We can sit here and keep circle-jerking on the same old goddamn concepts we've been going over for well over a decade now, or we can actually start making goddamn progress.

Hit points in 3.5 are shit. You know this, I know this, we all know this. Fixing hit points so that first-level characters aren't made of glass and moving to static hit point progressions seems a goddamn gimme at this point. When talking about dicking around with damage dealt by effects in 3.5, we have two choices: pretend that we're talking about bog-standard hit points rules, or try to acknowledge changes that pretty much everyone agrees are a good idea.

My initial question was not in the spirit of "if everything else stays the same, is this concept bad." It was in the spirit of "in what context could this idea work, if it can be made to work at all, and is the context in which it would work best a good context that is worth working towards."
But if you're thinking of changing hit points to make mostly static damage 'work' you're really backwards.
I try things.
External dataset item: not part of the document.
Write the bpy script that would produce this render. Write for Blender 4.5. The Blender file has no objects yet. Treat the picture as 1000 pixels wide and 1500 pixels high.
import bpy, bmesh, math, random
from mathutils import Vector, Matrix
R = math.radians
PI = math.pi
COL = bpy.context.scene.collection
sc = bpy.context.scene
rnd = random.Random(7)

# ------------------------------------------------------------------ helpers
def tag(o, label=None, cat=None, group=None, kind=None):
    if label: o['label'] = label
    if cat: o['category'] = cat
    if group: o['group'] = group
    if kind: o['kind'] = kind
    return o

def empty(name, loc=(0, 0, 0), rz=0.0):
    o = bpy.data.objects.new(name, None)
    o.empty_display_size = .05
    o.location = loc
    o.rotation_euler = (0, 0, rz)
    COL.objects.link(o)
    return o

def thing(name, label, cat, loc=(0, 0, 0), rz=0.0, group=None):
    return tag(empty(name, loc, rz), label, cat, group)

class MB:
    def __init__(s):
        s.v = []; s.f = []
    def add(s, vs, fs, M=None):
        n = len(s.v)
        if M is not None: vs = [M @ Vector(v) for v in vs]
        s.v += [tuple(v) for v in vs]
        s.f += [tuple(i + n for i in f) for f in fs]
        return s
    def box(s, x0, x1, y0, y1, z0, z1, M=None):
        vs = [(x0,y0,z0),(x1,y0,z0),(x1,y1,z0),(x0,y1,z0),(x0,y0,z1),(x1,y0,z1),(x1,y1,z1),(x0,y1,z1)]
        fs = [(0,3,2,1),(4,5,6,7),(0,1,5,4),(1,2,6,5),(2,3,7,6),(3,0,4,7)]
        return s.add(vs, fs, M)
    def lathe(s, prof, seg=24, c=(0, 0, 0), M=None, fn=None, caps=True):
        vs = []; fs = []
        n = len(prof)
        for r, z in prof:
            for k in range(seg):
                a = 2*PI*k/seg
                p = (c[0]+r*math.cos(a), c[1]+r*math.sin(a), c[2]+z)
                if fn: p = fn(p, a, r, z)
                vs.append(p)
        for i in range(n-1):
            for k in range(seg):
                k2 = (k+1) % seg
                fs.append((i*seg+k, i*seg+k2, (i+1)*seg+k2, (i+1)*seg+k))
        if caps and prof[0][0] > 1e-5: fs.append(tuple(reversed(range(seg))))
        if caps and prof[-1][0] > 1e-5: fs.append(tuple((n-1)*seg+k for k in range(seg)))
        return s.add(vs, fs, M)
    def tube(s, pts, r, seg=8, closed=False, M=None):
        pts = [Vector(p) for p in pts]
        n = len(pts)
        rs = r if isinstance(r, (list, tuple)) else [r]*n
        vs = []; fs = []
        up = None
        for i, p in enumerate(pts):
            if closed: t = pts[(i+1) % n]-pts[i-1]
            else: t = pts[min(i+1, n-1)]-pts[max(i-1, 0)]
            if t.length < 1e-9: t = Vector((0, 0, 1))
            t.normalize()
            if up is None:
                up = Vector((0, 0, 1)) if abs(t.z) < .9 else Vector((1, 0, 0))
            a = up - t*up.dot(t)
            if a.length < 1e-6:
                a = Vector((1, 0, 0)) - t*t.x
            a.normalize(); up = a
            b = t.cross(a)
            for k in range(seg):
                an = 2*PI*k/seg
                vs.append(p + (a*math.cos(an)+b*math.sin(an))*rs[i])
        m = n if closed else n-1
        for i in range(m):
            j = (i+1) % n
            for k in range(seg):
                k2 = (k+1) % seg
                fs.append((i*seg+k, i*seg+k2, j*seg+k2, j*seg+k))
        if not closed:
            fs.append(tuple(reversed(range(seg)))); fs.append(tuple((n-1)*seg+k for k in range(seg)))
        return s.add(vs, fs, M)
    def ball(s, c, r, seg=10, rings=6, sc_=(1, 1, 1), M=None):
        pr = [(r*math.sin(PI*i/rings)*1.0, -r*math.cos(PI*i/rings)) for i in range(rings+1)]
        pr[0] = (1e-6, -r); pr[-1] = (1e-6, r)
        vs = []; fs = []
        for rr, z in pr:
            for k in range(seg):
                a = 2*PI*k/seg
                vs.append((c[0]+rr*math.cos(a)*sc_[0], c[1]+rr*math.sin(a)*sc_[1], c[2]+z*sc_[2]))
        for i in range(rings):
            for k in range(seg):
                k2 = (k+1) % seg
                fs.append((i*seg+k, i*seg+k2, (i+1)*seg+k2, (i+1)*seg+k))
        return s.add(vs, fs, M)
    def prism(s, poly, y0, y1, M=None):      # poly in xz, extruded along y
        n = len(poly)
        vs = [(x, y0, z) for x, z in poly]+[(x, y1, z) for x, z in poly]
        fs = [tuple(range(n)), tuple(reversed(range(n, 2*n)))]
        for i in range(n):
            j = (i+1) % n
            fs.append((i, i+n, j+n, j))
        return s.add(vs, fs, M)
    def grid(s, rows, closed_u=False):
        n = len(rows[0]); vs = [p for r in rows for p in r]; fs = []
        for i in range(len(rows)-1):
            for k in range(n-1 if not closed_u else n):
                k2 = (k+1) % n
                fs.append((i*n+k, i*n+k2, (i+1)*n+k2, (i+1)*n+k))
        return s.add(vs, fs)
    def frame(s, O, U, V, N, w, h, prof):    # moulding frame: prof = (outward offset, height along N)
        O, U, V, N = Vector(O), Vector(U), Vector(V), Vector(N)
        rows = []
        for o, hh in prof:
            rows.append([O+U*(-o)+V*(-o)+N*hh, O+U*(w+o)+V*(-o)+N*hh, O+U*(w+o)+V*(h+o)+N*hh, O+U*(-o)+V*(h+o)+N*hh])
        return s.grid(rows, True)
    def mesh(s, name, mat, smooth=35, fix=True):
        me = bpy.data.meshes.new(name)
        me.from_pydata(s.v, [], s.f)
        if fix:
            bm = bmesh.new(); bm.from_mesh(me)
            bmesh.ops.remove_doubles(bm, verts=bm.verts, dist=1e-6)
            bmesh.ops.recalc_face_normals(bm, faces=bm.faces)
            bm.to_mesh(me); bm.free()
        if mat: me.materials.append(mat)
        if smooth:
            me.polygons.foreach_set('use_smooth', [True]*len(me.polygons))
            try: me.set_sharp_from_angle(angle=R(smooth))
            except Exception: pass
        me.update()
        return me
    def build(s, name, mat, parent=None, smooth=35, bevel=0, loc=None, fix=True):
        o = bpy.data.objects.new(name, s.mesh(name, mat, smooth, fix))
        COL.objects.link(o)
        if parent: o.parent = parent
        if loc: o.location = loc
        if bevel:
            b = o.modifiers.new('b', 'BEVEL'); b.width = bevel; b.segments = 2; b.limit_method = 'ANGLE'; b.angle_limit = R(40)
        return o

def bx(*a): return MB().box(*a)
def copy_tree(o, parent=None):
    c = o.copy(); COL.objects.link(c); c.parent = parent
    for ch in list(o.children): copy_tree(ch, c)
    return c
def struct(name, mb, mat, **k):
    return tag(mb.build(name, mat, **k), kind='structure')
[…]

Sometimes they work, sometimes they require changing other shit.
Perhaps you can explain what benefit you think 40+2d6 damage has over '45 damage'.
First off, I'm going to change your target number to "47." Because that is the 50% mark on 2d6.

So if you are hitting a dude with 47 hp with a thing that does 40+2d6, you have a ~50% chance of dropping him and a ~50% chance of not (obviously those percentages aren't exactly because normal distribution, but you get the idea). That is valuable IMO.
Spoiler alert, we had come up with non HP systems in 2008. Also, while you are at it......... Literally no part of this thread was about getting rid of HP until right now when you realized everything said before especially by you, was fucking stupid.